St Swithun’s School Head of English Naomi Anson on the powerful wellbeing and creative benefits of enabling young people to tell their stories
Last September I was asked to be a guinea pig for some coaching training. The idea was to pick something unemotional for a demonstration session. Languishing on my ‘to do’ list because it felt too big to tackle was this: ‘start a national conversation about writing for wellbeing’. Thirty minutes of very effective coaching later and St Swithun’s was set on a course to start a social enterprise beginning with a national writing competition: Write Well.
No one in this wonderful profession can fail to be moved by the current challenges our students face and the need to support their wellbeing. I have always been a die-hard academic when it comes to my teaching, wedded to the sanctity of my literary classroom space and the power of Shakespeare and Iris Murdoch to ‘wipe away all tears’. But over the 20 years I’ve been teaching, I find myself embracing pastoral support and powerfully convinced of the value of our award-winning Positive Education model, where learning is underpinned by a focus on feeling good, doing good and functioning well.

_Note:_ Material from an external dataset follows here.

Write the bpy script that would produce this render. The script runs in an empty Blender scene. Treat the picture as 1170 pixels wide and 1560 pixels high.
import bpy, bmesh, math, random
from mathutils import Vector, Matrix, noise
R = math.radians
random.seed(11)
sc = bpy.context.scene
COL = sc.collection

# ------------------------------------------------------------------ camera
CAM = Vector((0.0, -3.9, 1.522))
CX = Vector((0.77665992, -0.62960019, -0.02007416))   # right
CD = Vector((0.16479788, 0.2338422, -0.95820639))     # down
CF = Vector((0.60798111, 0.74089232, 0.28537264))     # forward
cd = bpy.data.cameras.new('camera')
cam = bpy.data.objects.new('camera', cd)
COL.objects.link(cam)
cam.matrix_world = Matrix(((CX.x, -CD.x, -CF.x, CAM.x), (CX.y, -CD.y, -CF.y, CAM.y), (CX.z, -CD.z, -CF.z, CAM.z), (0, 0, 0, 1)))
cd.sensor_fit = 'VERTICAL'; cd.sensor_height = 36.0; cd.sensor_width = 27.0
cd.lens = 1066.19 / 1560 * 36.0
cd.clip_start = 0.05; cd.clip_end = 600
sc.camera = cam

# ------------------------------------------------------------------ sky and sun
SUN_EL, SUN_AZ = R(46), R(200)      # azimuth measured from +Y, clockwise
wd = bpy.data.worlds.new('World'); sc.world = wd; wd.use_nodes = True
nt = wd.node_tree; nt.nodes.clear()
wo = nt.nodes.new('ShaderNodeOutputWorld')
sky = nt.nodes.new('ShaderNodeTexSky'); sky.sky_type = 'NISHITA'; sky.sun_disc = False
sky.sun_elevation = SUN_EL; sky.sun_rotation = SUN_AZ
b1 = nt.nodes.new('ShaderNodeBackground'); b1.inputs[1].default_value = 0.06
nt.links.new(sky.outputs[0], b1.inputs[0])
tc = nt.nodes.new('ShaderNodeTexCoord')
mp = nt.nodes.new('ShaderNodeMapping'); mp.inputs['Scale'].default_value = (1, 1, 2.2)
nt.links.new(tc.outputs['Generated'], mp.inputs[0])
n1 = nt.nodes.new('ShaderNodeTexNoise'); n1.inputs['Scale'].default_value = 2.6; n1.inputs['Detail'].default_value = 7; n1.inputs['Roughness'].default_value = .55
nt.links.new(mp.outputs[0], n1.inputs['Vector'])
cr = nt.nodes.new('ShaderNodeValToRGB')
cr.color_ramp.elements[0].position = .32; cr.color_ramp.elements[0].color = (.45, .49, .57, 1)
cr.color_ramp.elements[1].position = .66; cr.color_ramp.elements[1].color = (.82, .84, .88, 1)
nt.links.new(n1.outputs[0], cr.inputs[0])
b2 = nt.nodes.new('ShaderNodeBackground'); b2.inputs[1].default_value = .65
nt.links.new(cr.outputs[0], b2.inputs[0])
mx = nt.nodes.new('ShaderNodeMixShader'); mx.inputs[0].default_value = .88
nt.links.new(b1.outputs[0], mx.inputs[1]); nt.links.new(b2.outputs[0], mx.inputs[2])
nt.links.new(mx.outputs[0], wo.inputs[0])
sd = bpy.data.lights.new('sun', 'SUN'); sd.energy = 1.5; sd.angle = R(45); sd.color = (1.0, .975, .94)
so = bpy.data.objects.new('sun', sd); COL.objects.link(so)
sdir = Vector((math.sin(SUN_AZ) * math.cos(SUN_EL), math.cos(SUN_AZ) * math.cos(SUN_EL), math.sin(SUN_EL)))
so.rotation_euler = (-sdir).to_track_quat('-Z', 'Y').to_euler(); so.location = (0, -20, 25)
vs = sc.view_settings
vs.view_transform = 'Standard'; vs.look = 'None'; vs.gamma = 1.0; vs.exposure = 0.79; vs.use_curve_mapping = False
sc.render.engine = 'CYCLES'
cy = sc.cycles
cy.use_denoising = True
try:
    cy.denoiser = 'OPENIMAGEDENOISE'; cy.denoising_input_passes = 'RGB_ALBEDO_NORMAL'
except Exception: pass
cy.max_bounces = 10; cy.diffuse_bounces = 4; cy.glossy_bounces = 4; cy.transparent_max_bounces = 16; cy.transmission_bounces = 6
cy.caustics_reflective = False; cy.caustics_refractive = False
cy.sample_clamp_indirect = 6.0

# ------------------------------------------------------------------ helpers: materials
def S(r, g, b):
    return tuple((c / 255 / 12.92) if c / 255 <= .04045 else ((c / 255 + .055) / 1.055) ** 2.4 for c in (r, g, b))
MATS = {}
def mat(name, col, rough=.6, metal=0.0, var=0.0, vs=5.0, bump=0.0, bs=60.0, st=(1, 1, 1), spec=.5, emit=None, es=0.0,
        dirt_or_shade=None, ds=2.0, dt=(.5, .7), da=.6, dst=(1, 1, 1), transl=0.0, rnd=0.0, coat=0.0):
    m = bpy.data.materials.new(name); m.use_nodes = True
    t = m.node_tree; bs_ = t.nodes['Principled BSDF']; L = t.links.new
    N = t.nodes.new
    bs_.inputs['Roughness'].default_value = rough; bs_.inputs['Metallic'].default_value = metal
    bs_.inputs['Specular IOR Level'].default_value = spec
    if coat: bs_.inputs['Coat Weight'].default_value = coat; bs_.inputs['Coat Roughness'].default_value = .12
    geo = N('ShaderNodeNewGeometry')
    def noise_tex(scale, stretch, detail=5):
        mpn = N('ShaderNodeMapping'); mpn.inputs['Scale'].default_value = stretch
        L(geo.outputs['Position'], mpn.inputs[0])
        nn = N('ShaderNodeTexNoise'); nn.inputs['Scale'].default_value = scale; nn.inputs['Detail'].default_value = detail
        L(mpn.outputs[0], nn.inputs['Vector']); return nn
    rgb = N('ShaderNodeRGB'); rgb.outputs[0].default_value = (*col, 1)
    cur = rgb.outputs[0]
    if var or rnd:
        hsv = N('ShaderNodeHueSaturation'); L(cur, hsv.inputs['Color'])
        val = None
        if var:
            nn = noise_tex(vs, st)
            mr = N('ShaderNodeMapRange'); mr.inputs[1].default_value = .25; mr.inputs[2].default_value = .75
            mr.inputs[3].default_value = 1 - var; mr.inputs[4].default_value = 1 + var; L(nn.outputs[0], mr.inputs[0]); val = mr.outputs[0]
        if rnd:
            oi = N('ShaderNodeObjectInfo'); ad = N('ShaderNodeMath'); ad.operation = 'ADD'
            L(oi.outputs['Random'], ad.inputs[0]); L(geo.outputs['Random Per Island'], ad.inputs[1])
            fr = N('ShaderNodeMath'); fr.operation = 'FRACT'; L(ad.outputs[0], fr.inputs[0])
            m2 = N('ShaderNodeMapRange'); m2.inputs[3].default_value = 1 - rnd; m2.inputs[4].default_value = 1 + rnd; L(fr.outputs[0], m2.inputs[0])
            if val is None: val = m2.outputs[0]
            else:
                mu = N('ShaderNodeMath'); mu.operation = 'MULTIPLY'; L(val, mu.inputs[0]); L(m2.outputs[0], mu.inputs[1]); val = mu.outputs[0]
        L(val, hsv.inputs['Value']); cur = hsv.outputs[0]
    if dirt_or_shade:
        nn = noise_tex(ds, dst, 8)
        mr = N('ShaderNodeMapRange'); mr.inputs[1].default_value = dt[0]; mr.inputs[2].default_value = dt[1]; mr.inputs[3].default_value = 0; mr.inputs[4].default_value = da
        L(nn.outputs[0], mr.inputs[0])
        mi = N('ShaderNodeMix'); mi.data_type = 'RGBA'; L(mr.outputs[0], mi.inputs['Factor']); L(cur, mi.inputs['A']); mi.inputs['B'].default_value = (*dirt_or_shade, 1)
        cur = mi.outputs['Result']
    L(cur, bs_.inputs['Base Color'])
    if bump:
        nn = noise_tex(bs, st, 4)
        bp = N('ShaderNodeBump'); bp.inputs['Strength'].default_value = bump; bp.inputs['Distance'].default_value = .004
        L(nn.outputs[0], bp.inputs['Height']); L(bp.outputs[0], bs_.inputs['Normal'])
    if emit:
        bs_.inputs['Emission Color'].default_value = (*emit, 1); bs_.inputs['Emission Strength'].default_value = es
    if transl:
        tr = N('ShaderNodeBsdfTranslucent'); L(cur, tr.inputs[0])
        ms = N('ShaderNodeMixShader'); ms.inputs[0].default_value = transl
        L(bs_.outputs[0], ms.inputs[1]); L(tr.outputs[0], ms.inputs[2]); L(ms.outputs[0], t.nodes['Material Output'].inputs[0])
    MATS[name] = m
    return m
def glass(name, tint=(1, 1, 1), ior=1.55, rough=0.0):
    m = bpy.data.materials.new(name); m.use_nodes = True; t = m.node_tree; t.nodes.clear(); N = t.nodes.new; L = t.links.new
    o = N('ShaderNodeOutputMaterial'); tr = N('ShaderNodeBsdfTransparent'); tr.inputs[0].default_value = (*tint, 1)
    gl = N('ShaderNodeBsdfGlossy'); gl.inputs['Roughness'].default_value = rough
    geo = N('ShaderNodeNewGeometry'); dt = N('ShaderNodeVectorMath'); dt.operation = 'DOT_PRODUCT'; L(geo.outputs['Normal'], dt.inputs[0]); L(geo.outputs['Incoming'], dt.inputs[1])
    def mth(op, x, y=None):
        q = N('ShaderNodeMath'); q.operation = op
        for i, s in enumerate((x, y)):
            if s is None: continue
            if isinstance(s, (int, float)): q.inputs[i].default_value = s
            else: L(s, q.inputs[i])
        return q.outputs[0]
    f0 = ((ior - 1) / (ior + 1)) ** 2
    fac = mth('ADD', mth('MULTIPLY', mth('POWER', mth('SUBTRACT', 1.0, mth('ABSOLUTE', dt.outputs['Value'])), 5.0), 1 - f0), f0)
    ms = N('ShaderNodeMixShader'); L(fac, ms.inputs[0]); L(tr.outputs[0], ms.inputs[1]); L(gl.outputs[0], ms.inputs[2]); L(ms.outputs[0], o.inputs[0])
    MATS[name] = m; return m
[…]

Research shows that the decline of writing as a pastime amongst the young has reached a crisis point; most children just don’t put pen to paper anymore by choice. But perhaps our students just have a new version of this in the powerful sense of their online presence and the need to constantly define themselves. The nomenclature of the digital universe has abducted the lexicon of ‘story’ as something that must be told in soundbites and short videos – but the fact remains that most of our students are powerfully connected to the idea of their own narrative: Who am I? What have I experienced? With whom do I share this?
Our school assemblies are frequently framed around the retelling of personal experience – what it’s like to live with autism, to undertake the Three Peaks Challenge or travel to Turkey for aid work. These moments mesh our school community in ways that create immeasurable positive outcomes – successes we can’t add to league tables and university entrances, but we see in the smiles and laughter in our corridors, in students supported by friends – even in the refugee who pours out the tale of her lost homeland in her class presentation. In fact, we could argue that this is a generation who have a better idea of ‘story’ than ever before; all we need to do is give them the opportunity to find their voice.
“We could argue that this is a generation who have a better idea of ‘story’ than ever before; all we need to do is give them the opportunity to find their voice”
Our competition was born during a lockdown online book launch for Debora Harding’s memoir Dancing with the Octopus when she explained the moment she found her narrative voice. It was when her daughter encouraged her with the phrase: “You have a story to tell”. Debora’s story was one of trauma and survival but the fire from which the phoenix rises isn’t always one of brokenness; it can be cleansing, hopeful, reflective, desperate, joyful, adventurous and even the small voice of perseverance. Whatever it is, we have to be here and be ready to listen.
I have never lost the rush of emotion I felt in that first coaching session when I realised just how much I believe in the power of personal story telling as a tool for wellbeing. In setting up the competition and the social enterprise we hope will sustain it, we are celebrating the importance of the voices of our young people as they tell us what it is like to be them – and teach us who they are.